Kila and Gordon represent the first wave of youth to hit the beach. They are 4-2 dating back to Gordon's walk-off last Friday (July 30, 2010), which kicked off the final day of frantic trading and roster-clearing, a blast that really may be a day of significance if this group of youth turns things around. The record, of course, probably doesn't matter a ton right now, but the arrival and progression through the minors of the Royals young hopefuls is happening rapidly, almost daily in a game that otherwise takes months and years for the destinies of franchises to play out. Mission 2012, as Mellinger calls it, is coming into focus, ever so slightly. 

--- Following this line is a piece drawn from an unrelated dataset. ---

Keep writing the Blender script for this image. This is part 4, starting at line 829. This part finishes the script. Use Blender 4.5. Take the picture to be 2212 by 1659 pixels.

This has been building for years. Despite the abject failure of General Manager Dayton Moore's unacknowledged plan to keep the big league club respectable while building for a sustainable future of success, the system has been stocked, and the path to big league starting jobs has been largely cleared. The team could get worse before it gets better, so we've got to use another KC fan routine: patience. But hey, maybe they'll play better, play inspired at the opportunity. In any event, the players that matter to the future of this team are beginning at long last to fill up the roster and impact roster moves (maybe, just maybe, no more Mike Jacobs signings). And that, my friends, is exciting and worthy of attention. Even with football winding up.